The wearable market just got a bit more dramatic, as accusations from Philips have spurred an investigation by the US International Trade Commission (USITC) into whether or not Fitbit, Garmin, and other wearable companies have been stealing its tech.
With 722 million devices in use worldwide — a number that has doubled in the last three years — it’s safe to say wearable technology isn’t going anywhere. From fitness buffs to technology fiends, these wrist-mounted computers have become an integral part of the tech ecosystem, and getting a chunk of that market share is more valuable than ever before.
Now, Philips is looking to seriously shake up the wearable market with this accusation, which could have some significant impacts on the industry. That is, of course, if the investigation goes their way.
Philips Accusations to USITC
In December, Philips submitted a complaint that insisted Garmin, Fitbit, and two other Chinese-based companies had violated patents and misappropriated its intellectual property in the production of smartwatches. The USITC has confirmed that this complaint is what spurred the investigation, and the organization is remaining as impartial as possible before a verdict can be reached.
“The USITC has not yet made any decision on the merits of the case,” read a statement from the USITC.
Philips had also reportedly been in talks with Garmin and Fitbit about licensing agreements, but unfortunately, nothing came of them, which makes these accusations all the more intriguing.
“Philips expects third parties to respect Philips’ intellectual property in the same way as Philips respects the intellectual property rights of third parties,” said a Philips spokesperson to The Verge.
In its complaint Philips is asking that the USITC implement tariffs or an import ban on companies in violation of these regulations.
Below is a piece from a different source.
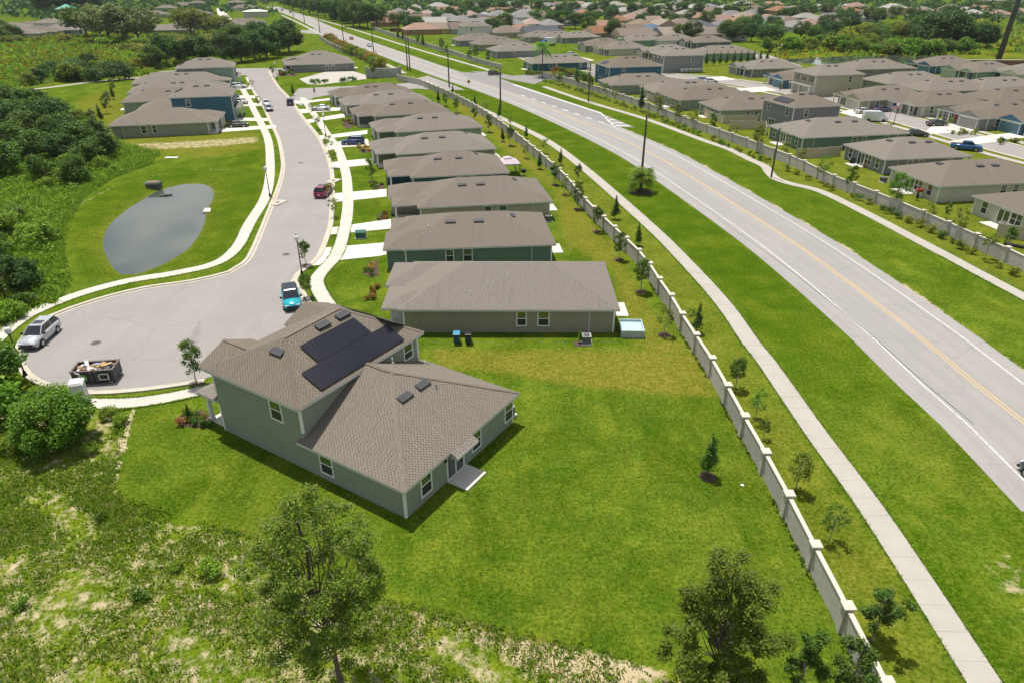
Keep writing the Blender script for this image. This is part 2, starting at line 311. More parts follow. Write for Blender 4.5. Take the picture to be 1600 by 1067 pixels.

So what intellectual property was stolen?
The Potentially Stolen Tech
The investigation focuses on four common smartwatch features, all of which are patented by Philips. Motion tracking, which is how smartwatches track your movements, alarm reporting, which is how smartwatches can alert loved ones and emergency services to an accident or ailment, activity monitoring, which is how smartwatches track specific exercises, and actigraphy, which is how smartwatches graph your stats throughout the day/week/month/year.
As you can see, these features are integral to the functionality of any smartwatch, which is why Philips is so adamant about getting this investigation off the ground. However, Fitbit isn’t as concerned that these accusations are based in reality.
“We believe these claims are without merit and a result of Philips’s failure to succeed in the wearables market,” said a Fitbit spokesperson to Reuters.
What Next for Philips?
While these accusations may or may not be true, Philips’ endgame has to be a lot more complicated than just attacking their competition, because they’re struggling mightily in the wearable business. Fitbit and Garmin are decidedly more established in the industry, with their devices outselling the Philips Health Watch by a comparably staggering amount. If Philips wins this case, tariffs and import bans aren’t going to change that, nor will the the inkling of bad press the victory would illicit.
To make matters even worse for Philips, the idea of losing this case is unimaginable. Fitbit and Garmin would be even more emboldened to dominate the wearable market, and the only notable press about Philips would be in regards to losing an IP investigation. In earnest, this seems like a bit of a lose-lose for Philips, but hey, sometimes it’s about principle rather than getting your poorly-reviewed smartwatch back in the spotlight.